I need to show that $\int_{0}^{\infty} \cos(x^4+x+1) dx$ converges. I showed that $\int_{0}^{\infty} \cos(x^4) dx$ converges but I don't know how to continue. I can't say that $\cos(x^4) \sim \cos(x^4+x+1)$ to conclude as $\cos(x^4)$ keeps changing sign. If I write $\cos(x^4+x+1) = \cos(x^4)\cos(x+1)-\sin(x^4)\sin(x+1)$ it's the same problem, as the integral of $|\cos(x^4)|$ diverges.

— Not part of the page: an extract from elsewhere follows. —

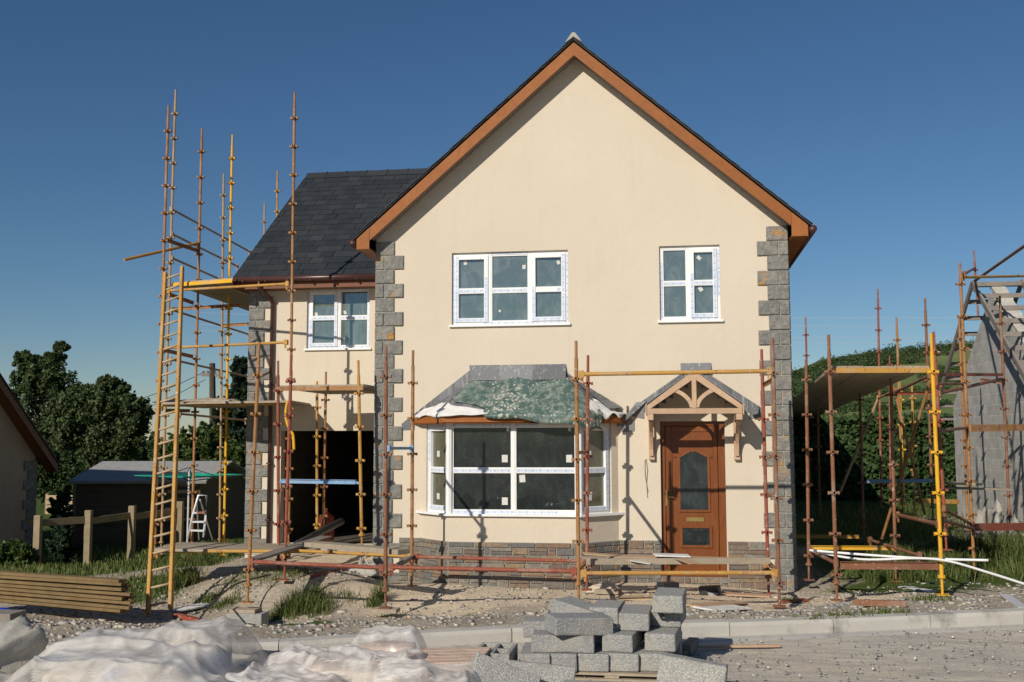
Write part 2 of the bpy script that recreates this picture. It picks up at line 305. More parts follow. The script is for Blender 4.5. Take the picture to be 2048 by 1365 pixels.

Any help would be greatly appreciated
I've often used the technique of introducing a factor that allows me to do integration by parts. Setting $dv=\cos(x^4+x+1)\,dx$ is intractable, but if we introduce $4x^3+1$ then $dv=(4x^3+1)\cos(x^4+x+1)\,dx$ works great: $$ \int _0^{\infty} \underbrace{\frac{1}{4x^3+1}}_{u}\cdot\underbrace{(4x^3+1)\cos(x^4+x+1)\,dx}_{dv} $$ $$=\left.\frac{\sin(x^4+x+1)}{4x^3+1}\right|_0^{\infty}+ \int _0^{\infty} \frac{12x^2}{(4x^3+1)^2}\cdot\sin(x^4+x+1)\,dx $$The boundary term evaluates to $-\sin(1)$ and the new integral is easily seen to be absolutely convergent by considering $\int_{0}^{\infty} \frac{12x^2}{(4x^3+1)^2}\,dx=\int_{1}^{\infty} \frac{1}{z^2}\,dz=1$.